As new details of Ms. Choi’s accused manipulation of state affairs have surfaced, Ms. Park’s approval ratings have plunged to record lows. She apologized last Tuesday for letting Ms. Choi edit some of her most important speeches. On Friday, she asked all of her senior presidential aides to step down so she could start afresh with a new staff.
But that did little to stem the rising public anger. Ms. Park’s plummeting political fortunes were dramatized on Saturday, when prosecutors raided the homes of a few presidential aides believed to be under Ms. Choi’s sway and accused of collaborating in influence-peddling. Prosecutors also appeared at the Blue House, Ms. Park’s presidential office and residence in Seoul, the capital, demanding they be allowed to search aides’ offices there for criminal evidence.

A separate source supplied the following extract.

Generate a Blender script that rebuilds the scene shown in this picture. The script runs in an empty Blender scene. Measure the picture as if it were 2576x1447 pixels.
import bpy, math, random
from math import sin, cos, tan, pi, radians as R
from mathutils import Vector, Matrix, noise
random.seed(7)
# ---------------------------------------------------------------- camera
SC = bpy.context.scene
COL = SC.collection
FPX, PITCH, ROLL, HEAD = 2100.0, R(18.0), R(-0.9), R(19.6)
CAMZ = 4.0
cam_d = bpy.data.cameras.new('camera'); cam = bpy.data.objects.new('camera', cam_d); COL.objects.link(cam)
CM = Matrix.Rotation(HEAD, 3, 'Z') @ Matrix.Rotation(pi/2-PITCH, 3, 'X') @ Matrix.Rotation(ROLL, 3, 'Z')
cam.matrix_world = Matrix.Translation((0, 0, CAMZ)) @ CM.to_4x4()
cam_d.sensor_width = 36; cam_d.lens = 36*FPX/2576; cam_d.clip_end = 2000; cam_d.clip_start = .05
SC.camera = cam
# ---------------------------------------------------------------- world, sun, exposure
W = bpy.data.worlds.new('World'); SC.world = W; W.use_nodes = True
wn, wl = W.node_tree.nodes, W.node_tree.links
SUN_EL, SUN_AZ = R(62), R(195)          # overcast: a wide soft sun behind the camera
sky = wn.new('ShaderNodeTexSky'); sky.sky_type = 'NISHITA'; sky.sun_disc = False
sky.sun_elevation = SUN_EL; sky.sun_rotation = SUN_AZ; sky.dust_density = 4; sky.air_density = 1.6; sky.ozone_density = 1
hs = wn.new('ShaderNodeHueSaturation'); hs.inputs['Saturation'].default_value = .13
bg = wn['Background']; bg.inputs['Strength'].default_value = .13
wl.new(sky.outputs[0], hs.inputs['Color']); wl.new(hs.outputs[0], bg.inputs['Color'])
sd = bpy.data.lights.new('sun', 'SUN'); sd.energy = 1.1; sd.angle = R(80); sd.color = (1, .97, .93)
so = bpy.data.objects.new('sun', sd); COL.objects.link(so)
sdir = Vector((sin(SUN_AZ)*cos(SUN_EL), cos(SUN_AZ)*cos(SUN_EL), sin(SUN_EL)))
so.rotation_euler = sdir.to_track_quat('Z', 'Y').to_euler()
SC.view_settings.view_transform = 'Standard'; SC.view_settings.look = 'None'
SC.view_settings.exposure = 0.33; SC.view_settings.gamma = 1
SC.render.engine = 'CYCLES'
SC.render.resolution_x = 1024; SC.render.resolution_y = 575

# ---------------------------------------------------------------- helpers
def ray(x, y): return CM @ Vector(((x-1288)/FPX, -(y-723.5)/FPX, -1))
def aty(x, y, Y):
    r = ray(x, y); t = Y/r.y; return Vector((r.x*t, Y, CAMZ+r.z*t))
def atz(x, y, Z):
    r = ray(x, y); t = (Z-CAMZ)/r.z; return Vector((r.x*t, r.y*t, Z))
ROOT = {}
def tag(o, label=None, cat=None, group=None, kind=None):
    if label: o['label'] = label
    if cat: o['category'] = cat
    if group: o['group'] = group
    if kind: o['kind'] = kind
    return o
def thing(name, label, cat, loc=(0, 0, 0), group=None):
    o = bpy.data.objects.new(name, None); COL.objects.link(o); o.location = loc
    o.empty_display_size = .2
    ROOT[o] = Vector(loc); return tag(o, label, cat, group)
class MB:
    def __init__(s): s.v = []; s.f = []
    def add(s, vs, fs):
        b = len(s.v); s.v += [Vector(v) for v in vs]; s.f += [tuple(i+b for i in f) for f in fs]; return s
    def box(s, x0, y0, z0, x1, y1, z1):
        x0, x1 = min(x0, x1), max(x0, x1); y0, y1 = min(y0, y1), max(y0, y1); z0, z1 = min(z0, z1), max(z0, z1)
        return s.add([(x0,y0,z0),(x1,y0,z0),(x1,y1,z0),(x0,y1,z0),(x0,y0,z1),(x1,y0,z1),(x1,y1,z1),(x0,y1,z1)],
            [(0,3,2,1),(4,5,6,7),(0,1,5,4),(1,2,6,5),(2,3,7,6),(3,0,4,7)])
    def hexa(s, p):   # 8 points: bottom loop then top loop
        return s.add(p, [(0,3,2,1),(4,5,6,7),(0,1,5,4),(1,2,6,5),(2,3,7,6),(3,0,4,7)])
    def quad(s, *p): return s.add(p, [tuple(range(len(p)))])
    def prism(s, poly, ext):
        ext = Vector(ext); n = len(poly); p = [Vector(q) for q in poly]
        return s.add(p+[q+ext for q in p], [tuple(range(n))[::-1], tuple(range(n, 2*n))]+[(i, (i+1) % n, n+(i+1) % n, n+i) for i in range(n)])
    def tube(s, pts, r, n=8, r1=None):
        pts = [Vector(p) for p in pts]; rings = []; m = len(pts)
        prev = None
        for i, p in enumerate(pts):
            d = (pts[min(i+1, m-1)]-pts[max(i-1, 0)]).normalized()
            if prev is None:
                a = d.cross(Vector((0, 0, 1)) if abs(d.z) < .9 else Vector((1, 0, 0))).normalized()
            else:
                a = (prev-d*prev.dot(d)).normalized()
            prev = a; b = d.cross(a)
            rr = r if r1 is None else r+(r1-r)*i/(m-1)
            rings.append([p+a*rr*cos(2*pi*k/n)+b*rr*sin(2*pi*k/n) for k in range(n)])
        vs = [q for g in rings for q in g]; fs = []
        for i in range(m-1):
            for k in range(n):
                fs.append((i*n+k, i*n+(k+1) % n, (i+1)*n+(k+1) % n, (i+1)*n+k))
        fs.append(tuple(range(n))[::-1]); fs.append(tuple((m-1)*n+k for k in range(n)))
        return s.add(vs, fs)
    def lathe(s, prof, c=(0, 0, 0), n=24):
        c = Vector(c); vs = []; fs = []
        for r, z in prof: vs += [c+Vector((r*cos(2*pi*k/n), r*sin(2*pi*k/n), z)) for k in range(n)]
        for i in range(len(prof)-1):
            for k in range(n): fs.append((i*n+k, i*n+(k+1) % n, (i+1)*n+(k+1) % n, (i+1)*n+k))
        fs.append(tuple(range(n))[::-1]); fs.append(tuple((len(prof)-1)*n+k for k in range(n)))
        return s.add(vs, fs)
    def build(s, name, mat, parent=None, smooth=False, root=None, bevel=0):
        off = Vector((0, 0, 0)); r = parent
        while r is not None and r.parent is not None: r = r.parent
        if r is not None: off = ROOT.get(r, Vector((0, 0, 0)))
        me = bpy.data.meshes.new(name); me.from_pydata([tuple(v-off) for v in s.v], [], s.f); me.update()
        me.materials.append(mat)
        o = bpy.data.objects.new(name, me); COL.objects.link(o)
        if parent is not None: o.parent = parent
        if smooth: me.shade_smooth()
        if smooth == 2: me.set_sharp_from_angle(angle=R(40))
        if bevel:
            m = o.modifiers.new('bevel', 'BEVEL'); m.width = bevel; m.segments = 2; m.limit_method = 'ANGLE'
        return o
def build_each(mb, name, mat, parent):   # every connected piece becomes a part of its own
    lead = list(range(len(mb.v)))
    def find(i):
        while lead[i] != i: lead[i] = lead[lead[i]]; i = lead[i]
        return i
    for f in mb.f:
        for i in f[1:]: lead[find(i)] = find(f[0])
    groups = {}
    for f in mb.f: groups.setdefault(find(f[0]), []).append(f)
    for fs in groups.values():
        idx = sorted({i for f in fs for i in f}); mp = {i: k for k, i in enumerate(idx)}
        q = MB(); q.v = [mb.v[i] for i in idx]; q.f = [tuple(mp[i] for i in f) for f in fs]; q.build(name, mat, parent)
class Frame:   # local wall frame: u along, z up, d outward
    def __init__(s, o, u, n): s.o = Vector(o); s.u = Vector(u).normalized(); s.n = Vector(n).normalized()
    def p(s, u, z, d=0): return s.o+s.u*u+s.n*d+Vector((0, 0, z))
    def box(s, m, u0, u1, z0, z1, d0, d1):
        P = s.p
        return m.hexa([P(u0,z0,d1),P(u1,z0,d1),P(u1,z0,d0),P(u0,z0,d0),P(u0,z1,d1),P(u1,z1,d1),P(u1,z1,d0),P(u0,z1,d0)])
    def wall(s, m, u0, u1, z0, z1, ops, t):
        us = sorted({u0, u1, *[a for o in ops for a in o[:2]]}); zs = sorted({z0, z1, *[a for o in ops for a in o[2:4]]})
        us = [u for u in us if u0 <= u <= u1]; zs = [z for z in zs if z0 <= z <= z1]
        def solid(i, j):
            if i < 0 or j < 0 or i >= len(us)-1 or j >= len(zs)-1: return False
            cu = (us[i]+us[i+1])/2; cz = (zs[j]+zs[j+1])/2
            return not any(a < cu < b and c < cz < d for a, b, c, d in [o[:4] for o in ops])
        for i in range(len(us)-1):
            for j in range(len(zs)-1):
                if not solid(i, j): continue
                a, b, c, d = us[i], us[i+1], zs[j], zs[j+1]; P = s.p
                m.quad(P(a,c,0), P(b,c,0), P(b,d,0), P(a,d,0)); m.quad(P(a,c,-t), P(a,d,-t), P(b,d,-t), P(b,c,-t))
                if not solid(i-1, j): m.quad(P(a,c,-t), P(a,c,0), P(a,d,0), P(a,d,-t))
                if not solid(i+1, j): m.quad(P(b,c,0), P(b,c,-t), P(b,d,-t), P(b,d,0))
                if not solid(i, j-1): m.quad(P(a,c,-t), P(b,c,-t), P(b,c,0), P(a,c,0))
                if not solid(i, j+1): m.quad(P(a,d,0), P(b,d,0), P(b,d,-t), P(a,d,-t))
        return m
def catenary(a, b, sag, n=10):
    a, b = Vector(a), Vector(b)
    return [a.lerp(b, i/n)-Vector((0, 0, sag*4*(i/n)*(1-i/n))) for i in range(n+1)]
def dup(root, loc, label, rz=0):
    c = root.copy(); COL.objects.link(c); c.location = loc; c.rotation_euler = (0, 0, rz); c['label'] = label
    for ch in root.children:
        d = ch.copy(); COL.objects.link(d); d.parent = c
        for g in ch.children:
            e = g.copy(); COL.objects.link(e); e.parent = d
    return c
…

The Blue House refused them entry, but the prosecutors returned on Sunday, pressing the same demand — a highly unusual move for prosecutors, who have long been accused of being a servile political tool of the sitting president.
Also on Saturday, at a rally in downtown Seoul, thousands marched on the Blue House to chants of “Down with Park Geun-hye!” and “Impeach Park Geun-hye!” Shoving matches erupted when riot police officers blocked the marchers.

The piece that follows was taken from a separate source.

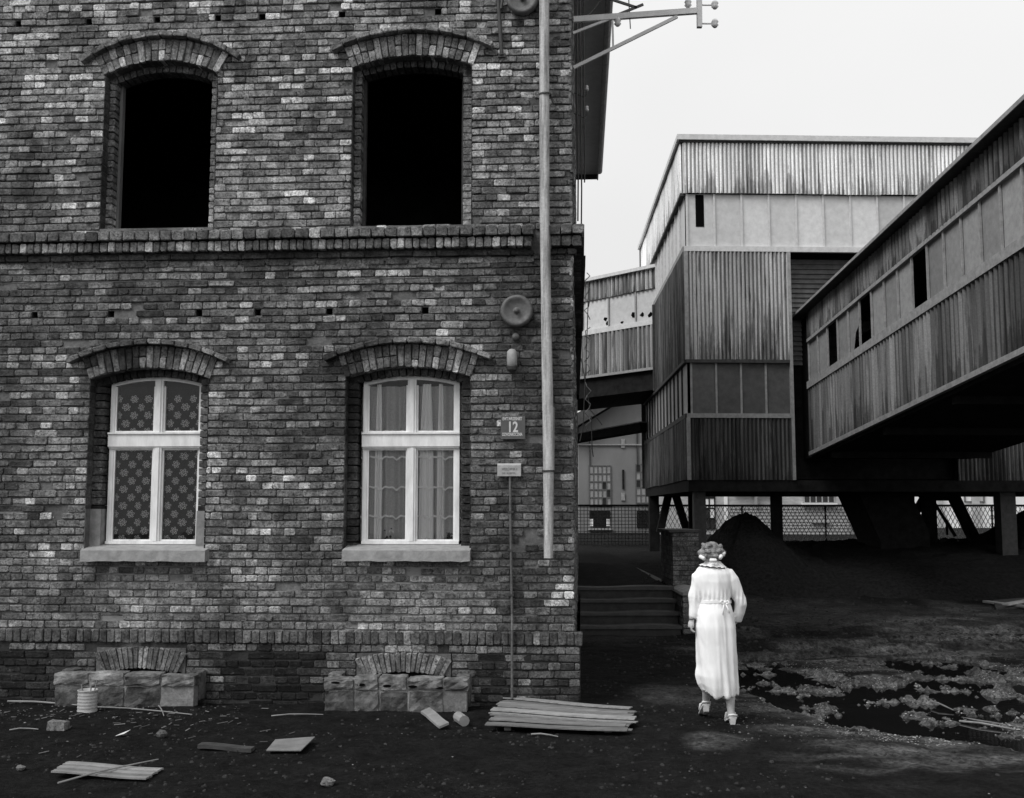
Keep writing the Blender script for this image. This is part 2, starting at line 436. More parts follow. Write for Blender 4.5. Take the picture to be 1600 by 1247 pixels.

Organizers said 30,000 people attended the demonstration, while the police estimated the crowd at 12,000.
South Koreans are proud of the global economic powerhouse they built from the ruins of the 1950-53 Korean War and the democracy they achieved after decades of brutal rule by military dictators, including Ms. Park’s father, Park Chung-hee, who led the country from 1961 until his assassination in 1979.
Ms. Park’s scandal is seen as particularly inflammatory because it hurts that pride.

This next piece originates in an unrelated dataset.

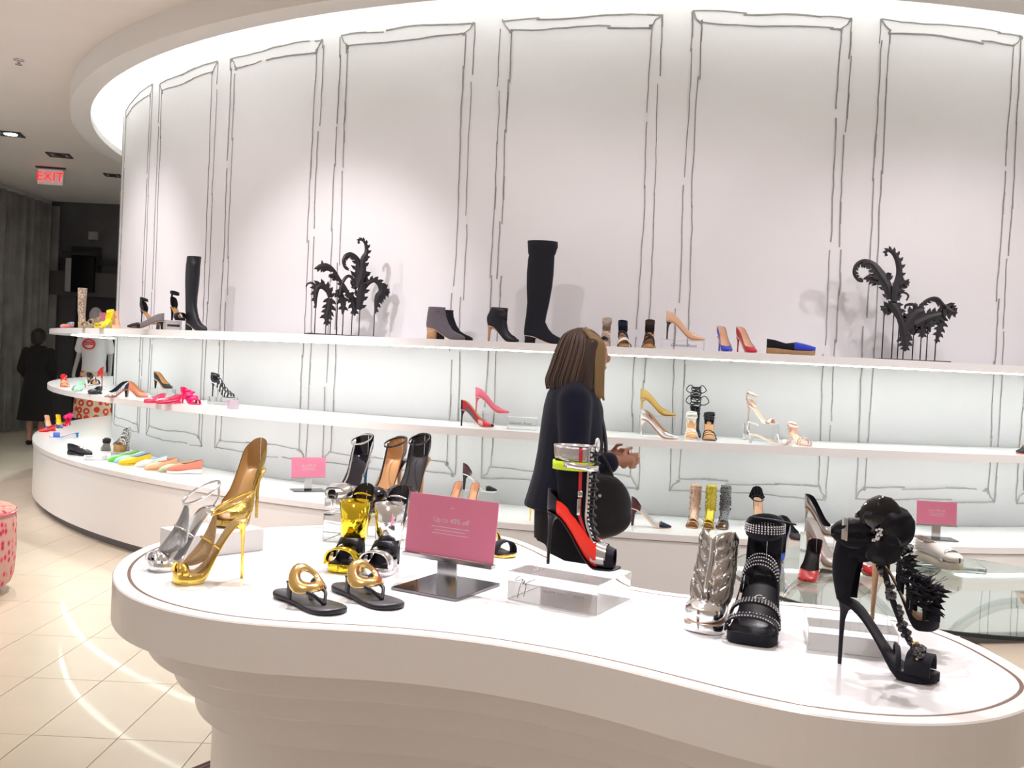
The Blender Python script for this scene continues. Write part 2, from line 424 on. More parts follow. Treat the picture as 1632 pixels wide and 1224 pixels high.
def smoothloop(P, k):
    for _ in range(k):
        P = [(P[i-1] + P[i]*2 + P[(i+1) % len(P)])/4 for i in range(len(P))]
    return P
OUT = smoothloop(resample(outl, 200), 14)
def offset(P, d):
    n = len(P); ar = sum(P[i-1].x*P[i].y - P[i].x*P[i-1].y for i in range(n)); sg = 1 if ar > 0 else -1; Q = []
    for i in range(n):
        t = (P[(i+1) % n] - P[i-1]).normalized(); Q.append(P[i] + Vector((-t.y, t.x, 0))*(d*sg))
    return smoothloop(Q, 8 if d > .1 else 0)
def prism(bm, P, z0, z1, bev=.004):
    up = lambda Q, z: [v + Vector((0, 0, z)) for v in Q]
    loft(bm, [up(offset(P, bev), z0), up(P, z0+bev), up(P, z1-bev), up(offset(P, bev), z1)])
TB = thing('display_table', 'white freeform display table with a thick stepped edge', 'table', (0, 0, 0))
TSIDE = M('table_side_lacquer', (.80, .77, .74), .3, coat=.2, var=(2, .015))
bm = NB(); loft(bm, [[v + Vector((0, 0, z)) for v in Q] for Q, z in ((offset(OUT, .05), .835), (OUT, .838), (OUT, .937), (offset(OUT, .003), .94), (offset(OUT, .034), .94), (offset(OUT, .034), .9365))], True); obj('rim', bm, TSIDE, TB, smooth=False)
bm = NB(); prism(bm, offset(OUT, .041), .92, .9402, .0015); obj('table_top', bm, TOPW, TB, smooth=False)
bm = NB(); loft(bm, [[v + Vector((0, 0, z)) for v in offset(OUT, d)] for d, z in ((.0335, .936), (.0335, .9395), (.0415, .9395), (.0415, .936))], True, cycv=True); obj('groove', bm, M('brown_inlay', (.16, .095, .07), .5), TB, smooth=False)
for k, (ins, z0, z1) in enumerate([(.085, .76, .835), (.15, .685, .76), (.205, .60, .685), (.25, .008, .60)]):
    bm = NB(); prism(bm, offset(OUT, ins), z0, z1, .004); obj('step', bm, TSIDE, TB, smooth=False)
# dark striped rug under the table
bm = NB(); rp0 = at(312, 1224, .0); rp1 = at(366, 1202, .0)
d = (rp1-rp0).normalized(); nrm = Vector((d.y, -d.x, 0))
box(bm, rp0.x+d.x*.2+nrm.x*1.0, rp0.y+d.y*.2+nrm.y*1.0, .004, 1.5, 2.0, .0078, rz=math.atan2(d.y, d.x), bev=.002)
RUG = M('striped_rug', (.10, .05, .06), .9)
nt = RUG.node_tree; w = nt.nodes.new('ShaderNodeTexWave'); w.inputs['Scale'].default_value = 14; w.inputs['Distortion'].default_value = .4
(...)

On Saturday, many demonstrators said they felt ashamed to be South Korean. Speaking to the crowd, Lee Jae-myeong, mayor of Seongnam, a city just south of Seoul, said that the president had humiliated the people by relying on a “shamanlike figure” to handle important state affairs, referring to Ms. Choi.
“We may be weak, we may be poor, but we have not lost our pride yet,” Mayor Lee said to cheers from the crowd. “President Park has lost her authority as president and she must step down.”
Little had been known about Ms. Choi, except that she was the daughter of a minor religious cult leader who befriended Ms. Park in the 1970s, when her father, the military dictator, was still in power. Ms. Choi’s father, Choi Tae-min, who died in 1994 at the age of 82, had been accused of manipulating Ms. Park, though Ms. Park has defended him as a patriot and a mentor. Some critics believe that Ms. Choi has inherited her father’s Rasputin-like role in Ms. Park’s life.
Major political parties have so far refrained from calling for Ms. Park to step down. Her single five-year term ends in February 2018.
All recent South Korean presidents have ended their terms in ignominy, disgraced by scandals that often implicate their children as well. Many South Koreans had hoped that Ms. Park, the country’s first female president, who is unmarried and has no children, would be an exception.